--- begin RECORDED INFORMATION ---

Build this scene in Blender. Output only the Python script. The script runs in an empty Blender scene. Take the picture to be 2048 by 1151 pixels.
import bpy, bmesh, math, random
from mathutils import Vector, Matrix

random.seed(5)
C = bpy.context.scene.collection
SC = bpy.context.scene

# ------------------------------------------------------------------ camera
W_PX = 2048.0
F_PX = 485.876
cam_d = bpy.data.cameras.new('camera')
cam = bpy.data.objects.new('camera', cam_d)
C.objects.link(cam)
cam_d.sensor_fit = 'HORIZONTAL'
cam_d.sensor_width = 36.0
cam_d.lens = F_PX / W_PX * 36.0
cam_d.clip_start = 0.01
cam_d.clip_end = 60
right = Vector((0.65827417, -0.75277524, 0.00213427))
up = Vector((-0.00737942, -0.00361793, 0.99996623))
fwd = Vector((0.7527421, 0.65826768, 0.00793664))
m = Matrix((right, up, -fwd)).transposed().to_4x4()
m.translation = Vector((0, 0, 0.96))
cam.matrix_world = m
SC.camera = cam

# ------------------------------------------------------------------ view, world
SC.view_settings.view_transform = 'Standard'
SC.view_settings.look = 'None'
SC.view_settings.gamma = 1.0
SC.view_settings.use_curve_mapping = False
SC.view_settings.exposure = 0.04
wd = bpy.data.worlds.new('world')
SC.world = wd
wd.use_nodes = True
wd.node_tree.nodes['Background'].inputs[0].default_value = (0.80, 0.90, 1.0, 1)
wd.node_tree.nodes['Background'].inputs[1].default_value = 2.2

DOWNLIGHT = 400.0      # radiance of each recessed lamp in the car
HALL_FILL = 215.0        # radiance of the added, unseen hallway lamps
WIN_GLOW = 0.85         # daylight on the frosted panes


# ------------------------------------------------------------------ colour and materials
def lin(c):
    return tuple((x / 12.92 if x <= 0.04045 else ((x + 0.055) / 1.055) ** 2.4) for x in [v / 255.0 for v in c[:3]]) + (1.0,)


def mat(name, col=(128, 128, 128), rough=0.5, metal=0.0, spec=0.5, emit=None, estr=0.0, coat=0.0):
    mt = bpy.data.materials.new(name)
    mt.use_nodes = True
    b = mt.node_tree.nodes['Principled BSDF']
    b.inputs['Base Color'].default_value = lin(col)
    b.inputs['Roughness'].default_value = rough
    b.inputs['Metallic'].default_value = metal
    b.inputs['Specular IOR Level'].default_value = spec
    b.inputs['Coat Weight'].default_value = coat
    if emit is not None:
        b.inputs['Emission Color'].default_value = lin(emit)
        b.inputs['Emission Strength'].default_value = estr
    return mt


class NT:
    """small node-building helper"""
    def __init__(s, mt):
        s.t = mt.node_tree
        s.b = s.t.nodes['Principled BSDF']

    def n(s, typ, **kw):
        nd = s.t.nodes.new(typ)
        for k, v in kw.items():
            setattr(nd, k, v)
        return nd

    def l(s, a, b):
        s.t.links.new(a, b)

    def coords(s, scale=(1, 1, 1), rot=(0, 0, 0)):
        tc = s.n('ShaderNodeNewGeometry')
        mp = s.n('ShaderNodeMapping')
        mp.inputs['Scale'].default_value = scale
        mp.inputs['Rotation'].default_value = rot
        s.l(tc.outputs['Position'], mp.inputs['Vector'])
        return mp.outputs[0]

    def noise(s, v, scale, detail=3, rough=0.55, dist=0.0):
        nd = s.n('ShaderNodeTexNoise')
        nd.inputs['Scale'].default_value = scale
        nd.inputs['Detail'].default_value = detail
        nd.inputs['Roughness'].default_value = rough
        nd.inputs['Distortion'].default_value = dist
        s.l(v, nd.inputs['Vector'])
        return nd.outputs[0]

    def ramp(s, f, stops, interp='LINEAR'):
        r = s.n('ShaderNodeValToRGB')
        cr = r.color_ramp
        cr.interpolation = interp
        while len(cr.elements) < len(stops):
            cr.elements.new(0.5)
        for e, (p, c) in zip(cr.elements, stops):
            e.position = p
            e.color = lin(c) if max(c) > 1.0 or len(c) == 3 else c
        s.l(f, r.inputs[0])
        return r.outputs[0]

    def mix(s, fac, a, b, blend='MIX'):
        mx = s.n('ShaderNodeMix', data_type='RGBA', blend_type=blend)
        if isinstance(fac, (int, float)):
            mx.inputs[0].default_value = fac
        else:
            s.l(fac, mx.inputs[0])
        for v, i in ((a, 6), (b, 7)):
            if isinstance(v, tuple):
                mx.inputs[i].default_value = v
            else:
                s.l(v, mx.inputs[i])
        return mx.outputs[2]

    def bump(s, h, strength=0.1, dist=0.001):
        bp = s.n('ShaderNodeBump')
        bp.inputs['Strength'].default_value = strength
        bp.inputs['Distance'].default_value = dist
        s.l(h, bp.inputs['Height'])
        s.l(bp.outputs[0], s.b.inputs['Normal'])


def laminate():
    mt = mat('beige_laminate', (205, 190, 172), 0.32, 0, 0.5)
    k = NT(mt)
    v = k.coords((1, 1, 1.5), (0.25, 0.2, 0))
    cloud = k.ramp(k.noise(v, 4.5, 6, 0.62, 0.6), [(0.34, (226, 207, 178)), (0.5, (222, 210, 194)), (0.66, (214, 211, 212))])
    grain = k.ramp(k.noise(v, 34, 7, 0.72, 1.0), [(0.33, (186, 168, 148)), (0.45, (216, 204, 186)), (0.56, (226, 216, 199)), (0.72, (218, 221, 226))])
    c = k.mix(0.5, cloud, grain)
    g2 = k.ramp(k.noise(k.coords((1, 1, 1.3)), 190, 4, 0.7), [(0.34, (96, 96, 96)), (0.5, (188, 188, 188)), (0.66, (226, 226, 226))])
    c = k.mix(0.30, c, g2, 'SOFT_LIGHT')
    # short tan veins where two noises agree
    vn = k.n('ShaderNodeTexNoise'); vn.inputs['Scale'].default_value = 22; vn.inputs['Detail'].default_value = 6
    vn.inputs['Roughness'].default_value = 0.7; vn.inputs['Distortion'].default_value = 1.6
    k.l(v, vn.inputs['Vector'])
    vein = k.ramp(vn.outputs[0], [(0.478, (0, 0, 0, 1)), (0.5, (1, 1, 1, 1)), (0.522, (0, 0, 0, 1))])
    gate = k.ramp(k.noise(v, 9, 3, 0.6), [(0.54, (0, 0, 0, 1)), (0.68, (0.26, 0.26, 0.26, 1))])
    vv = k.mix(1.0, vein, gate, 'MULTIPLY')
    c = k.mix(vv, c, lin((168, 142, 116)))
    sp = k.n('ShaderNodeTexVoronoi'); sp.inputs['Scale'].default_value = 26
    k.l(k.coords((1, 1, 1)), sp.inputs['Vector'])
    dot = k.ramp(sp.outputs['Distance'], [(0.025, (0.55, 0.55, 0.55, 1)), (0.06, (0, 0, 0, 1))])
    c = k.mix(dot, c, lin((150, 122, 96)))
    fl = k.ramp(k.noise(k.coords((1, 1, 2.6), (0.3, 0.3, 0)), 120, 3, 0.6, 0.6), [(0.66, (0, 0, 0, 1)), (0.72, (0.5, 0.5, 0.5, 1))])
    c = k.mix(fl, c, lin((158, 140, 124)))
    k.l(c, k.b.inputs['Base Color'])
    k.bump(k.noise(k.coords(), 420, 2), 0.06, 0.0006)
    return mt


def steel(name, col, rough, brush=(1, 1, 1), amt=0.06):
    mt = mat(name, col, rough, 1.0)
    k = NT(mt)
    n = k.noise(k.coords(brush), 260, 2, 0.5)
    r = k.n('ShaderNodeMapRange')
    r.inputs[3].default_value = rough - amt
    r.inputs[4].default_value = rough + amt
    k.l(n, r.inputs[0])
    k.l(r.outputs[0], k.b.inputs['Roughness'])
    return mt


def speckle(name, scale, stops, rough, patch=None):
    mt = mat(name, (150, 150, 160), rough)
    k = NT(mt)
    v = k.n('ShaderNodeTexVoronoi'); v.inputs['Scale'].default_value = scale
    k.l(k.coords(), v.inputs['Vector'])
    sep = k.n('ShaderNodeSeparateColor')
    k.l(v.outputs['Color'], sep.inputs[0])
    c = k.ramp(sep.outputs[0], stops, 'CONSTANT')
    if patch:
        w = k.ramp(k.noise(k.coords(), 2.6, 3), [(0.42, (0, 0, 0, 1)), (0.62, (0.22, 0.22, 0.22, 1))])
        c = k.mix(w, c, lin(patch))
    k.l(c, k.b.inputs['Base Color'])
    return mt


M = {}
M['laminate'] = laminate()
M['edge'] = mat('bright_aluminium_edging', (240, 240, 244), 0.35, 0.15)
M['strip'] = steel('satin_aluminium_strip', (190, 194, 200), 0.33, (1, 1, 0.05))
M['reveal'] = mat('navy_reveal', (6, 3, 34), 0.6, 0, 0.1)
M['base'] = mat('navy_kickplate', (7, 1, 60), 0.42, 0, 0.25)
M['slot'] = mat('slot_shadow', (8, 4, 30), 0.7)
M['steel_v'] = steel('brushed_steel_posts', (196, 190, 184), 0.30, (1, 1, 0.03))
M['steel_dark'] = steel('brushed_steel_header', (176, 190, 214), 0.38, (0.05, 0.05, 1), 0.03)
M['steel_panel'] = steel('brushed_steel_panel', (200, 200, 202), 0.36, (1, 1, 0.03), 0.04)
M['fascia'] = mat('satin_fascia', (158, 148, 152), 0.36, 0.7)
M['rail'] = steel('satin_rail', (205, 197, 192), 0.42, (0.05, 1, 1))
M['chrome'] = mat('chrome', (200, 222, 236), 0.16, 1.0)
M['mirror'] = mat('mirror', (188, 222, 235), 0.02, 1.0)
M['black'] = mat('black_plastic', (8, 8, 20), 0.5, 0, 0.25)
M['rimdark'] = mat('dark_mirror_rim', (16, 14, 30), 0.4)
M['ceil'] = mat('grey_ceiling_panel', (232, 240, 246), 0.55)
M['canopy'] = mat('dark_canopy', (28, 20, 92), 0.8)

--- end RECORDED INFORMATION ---

WHAT TO WORK ON:
Starting at the first line of the data above, please restate word for word every line up to and including the one that holds "SC = bpy.context.scene", and add nothing else.

REPLY:
Build this scene in Blender. Output only the Python script. The script runs in an empty Blender scene. Take the picture to be 2048 by 1151 pixels.
import bpy, bmesh, math, random
from mathutils import Vector, Matrix

random.seed(5)
C = bpy.context.scene.collection
SC = bpy.context.scene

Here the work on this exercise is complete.